WORK TO BE COMPLETED: For this exercise, write out exactly, and only, the lines running from the line that contains "What Blender Python" through the line that contains "PI = math.pi".

================

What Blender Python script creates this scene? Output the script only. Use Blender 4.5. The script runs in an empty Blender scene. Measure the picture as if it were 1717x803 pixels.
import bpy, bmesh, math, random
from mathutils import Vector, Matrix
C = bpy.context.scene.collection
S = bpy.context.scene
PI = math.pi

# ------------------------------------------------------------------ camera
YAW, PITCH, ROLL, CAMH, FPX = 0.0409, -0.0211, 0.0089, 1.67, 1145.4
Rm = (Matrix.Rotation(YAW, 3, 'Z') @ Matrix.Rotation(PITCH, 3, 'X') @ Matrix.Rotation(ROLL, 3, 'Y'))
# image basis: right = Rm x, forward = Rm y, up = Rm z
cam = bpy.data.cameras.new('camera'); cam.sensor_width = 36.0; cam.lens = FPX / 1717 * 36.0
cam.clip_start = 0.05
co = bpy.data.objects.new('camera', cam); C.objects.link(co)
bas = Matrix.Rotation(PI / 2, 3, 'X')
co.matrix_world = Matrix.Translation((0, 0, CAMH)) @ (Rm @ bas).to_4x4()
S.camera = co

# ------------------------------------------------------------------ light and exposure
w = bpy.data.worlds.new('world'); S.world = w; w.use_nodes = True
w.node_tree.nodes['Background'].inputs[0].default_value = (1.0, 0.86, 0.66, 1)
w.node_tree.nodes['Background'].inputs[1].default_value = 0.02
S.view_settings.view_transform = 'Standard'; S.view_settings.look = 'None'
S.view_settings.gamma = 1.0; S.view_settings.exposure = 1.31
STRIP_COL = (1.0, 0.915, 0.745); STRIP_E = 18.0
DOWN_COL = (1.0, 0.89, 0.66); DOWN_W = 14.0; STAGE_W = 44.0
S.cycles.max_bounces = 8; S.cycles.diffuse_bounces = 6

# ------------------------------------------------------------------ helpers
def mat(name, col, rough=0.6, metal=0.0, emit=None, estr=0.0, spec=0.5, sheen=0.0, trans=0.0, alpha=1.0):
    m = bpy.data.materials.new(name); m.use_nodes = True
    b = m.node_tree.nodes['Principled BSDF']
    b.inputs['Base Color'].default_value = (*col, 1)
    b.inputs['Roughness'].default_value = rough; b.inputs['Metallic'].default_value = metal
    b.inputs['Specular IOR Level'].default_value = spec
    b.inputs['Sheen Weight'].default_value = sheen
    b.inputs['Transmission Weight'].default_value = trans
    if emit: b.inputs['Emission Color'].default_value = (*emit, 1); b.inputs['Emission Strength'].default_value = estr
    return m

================

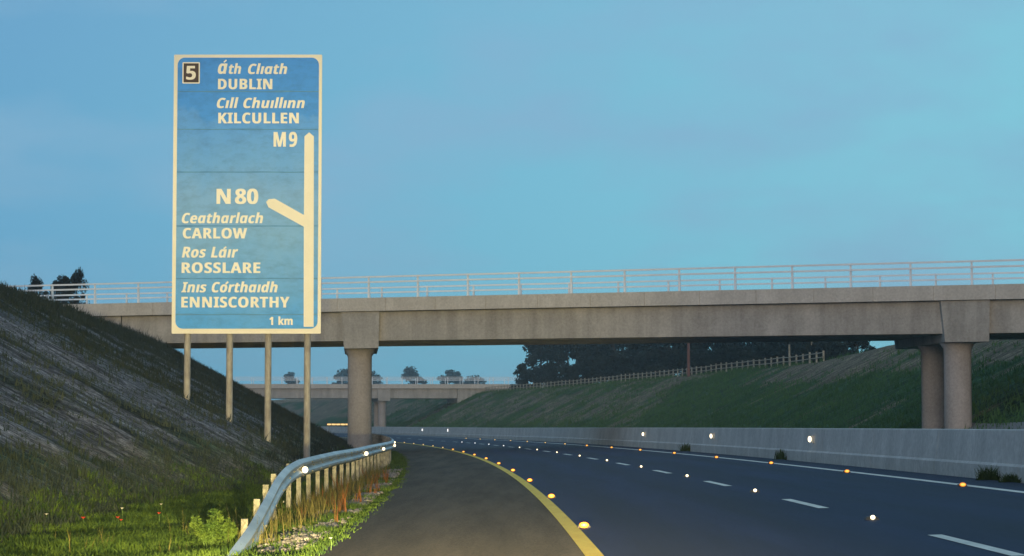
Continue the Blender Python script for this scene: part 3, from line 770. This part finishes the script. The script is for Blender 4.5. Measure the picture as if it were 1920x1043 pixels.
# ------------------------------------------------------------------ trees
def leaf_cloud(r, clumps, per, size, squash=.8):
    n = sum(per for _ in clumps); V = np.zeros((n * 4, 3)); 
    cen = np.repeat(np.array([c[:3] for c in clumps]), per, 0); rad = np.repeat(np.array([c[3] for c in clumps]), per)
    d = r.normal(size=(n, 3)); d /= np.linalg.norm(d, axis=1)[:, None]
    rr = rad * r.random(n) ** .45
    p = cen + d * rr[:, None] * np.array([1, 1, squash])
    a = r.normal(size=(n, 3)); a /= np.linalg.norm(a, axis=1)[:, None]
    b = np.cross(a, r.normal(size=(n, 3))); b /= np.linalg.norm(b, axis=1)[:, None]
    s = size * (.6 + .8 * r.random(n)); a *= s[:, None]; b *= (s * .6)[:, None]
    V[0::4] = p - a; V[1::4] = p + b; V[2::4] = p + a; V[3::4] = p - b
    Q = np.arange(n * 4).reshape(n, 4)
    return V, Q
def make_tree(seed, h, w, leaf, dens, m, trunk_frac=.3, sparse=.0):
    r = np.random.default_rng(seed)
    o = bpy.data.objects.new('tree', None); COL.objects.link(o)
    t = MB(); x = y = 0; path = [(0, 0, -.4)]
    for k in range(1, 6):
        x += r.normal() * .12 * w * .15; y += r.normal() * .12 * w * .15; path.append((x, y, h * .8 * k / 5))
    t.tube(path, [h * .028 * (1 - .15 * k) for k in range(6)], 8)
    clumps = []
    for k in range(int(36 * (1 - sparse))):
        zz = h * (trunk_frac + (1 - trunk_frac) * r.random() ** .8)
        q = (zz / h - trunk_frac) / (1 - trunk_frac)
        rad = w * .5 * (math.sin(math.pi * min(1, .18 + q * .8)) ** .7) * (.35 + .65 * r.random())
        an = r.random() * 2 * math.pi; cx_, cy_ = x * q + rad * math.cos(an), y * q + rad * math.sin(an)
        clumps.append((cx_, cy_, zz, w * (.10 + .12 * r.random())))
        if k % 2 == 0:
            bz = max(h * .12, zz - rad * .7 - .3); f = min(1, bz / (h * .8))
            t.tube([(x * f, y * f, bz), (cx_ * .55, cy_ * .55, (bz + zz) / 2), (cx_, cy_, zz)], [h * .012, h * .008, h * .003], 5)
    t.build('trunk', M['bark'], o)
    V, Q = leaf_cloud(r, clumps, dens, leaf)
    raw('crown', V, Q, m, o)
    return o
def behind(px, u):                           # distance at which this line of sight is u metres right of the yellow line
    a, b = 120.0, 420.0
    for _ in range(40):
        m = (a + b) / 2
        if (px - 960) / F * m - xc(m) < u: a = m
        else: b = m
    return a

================

FULL OUTPUT:
What Blender Python script creates this scene? Output the script only. Use Blender 4.5. The script runs in an empty Blender scene. Measure the picture as if it were 1717x803 pixels.
import bpy, bmesh, math, random
from mathutils import Vector, Matrix
C = bpy.context.scene.collection
S = bpy.context.scene
PI = math.pi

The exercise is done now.